Nouvelles méthodes de gouvernance, nouveaux outils
Si ces nouvelles méthodes impliquent un fonctionnement plus complexe, celui-ci peut également être fluidifié par l’emploi de nouveaux outils, les systèmes d’information venant en soutien du comité déontologique.
Optic 2000 a, par exemple, équipé tous ses opticiens d’un logiciel de vente commun sécurisé (PVO), enrichi d’un système antifraude pour le tiers payant (TPO).
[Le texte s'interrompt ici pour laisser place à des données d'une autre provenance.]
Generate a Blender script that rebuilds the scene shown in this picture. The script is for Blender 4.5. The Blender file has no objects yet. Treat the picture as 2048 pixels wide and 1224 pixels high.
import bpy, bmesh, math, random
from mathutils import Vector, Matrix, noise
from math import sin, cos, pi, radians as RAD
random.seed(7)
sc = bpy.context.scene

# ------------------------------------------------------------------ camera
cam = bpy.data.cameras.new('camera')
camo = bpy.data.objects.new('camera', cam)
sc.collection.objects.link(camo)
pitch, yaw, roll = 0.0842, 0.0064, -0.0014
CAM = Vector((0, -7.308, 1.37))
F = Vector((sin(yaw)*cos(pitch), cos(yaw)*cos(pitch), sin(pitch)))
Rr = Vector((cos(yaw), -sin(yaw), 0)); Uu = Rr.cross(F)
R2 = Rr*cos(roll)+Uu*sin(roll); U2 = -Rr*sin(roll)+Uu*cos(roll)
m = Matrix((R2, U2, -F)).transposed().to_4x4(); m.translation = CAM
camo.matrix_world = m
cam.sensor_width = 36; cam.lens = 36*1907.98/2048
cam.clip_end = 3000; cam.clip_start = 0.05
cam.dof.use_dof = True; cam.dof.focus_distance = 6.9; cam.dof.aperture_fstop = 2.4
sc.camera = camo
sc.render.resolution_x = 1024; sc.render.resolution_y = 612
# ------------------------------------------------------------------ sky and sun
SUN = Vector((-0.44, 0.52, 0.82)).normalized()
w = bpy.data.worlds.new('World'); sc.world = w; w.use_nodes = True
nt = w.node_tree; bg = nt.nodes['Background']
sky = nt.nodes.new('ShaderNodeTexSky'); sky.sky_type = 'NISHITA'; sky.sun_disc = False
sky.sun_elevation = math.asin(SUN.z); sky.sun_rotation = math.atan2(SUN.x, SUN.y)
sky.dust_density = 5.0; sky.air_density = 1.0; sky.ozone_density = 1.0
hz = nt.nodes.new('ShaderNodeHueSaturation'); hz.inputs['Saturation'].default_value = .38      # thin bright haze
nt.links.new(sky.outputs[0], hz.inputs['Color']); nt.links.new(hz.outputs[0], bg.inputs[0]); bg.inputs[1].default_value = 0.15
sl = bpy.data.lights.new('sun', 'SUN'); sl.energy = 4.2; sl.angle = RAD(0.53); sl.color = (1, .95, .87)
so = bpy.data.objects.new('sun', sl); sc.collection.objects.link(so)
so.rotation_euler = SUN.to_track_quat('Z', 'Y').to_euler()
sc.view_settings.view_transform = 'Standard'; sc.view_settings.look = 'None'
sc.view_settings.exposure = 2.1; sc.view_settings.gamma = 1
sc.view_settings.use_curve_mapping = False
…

Comme le note Yves Guénin, secrétaire général d’Optic 2000, outre l’efficacité, « ces outils de reporting permettent d’inscrire le Comité déontologique au cœur de l’action de l’entreprise et d’éviter que ce dernier ne se transforme en une lointaine et obscure instance composée de « Sages ». Ainsi « faire vivre » le Comité éthique passe par la formalisation des valeurs que le réseau compte concrètement mettre en place. » Au sein de l’enseigne Optic 2000, le reporting imposé par l’outil informatique est au service des engagements de la charte, dont l’application est vérifiée par le Comité déontologique.
Pour une fois, dans l’histoire récente du capitalisme, c’est donc une révolution morale qui entraîne l’emploi de nouvelles techniques et de nouvelles pratiques au sein de l’entreprise, et c’est entre les exigences du consomm’acteur et la vigilance des Comités d’éthique que s’invente, sans doute, l’économie de demain.